In Dana Goldstein’s “The Teacher Wars” in Chapter 10, I think it was 10, she compares the results of different teacher education programs based on how long the average teacher stayed in teaching and observations and opinions from their principals, and TFA ranked lowest versus Urban Residency Programs that had the highest for results.
The urban residency teacher training/education program I went through was full time for one full school year in a master-teacher’s 5th-grade classroom filled with challenging, at-risk children. There were also classes I was required to take at the university where I earned my teaching credential.
At the time, I had no idea that there were other programs out there that were different. Decades later I learned that teacher residency programs were the most intense with the most support. From there I ended up teaching for 29 more years mostly challenging, at risk children.
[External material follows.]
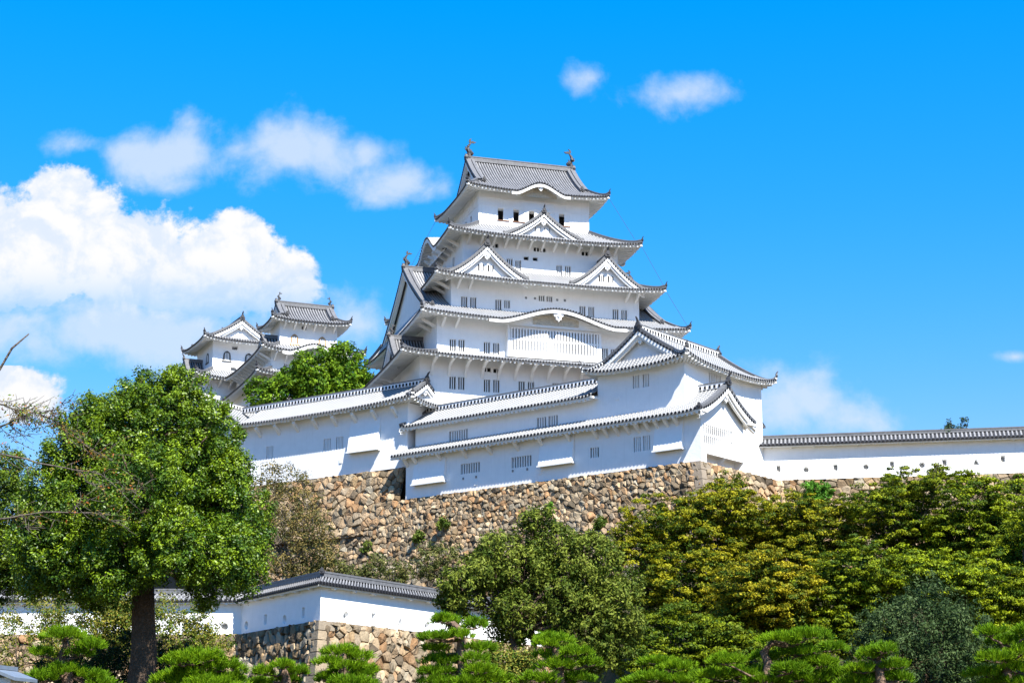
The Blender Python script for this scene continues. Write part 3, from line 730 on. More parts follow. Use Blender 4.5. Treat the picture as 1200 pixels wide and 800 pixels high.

I never asked to teach the AP and Honors students. However, for seven of the 30-years I was in education, I did work with one section of mostly AP and Honors students who ran the high school newspaper, so I do have a comparison of the difference teaching children who are at risk and can be a challenge to teach vs those who were almost all college bound and had high GPAs.
I know this. When I entered my own classroom for the first time after my full year in an urban residency, I knew what I was doing because my master teacher taught me what I had to have to succeed in the classroom environment I taught in.
I’ve read that this is what most high-scoring countries do to train their teachers and afterward, those teachers have follow-up support for a year or longer.
But in the U.S. for decades, instead of support, the top-down micromanaging of our public schools punishes teachers from day one without the trust and support that other countries offer. Even China offers support instead of high stakes tests that rank teachers and then punishes those at the bottom of the ranking in addition to closing schools and turning OUR children, often against what most parents want for our children, over to no-choice, autocratic, often fraudulent, inferior, child-abusing, secretive, for-profit, corporate charters where parents have little or no say and if they complain that are asked to take their child elsewhere.
I think the U.S. is in the early stages of another Civil War. The 1st Civil War started like this one with sides that refused to budge until one side decided to send in the troops and that side was led by Abraham Lincoln.
The first Civil War ended slavery. The 2nd Civil War will be fought to make sure slavery doesn’t return, and the serial lying, malignant narcissist in the White House is not Abraham Lincoln. He is the opposite. He is an advocate for slavery in one form or another.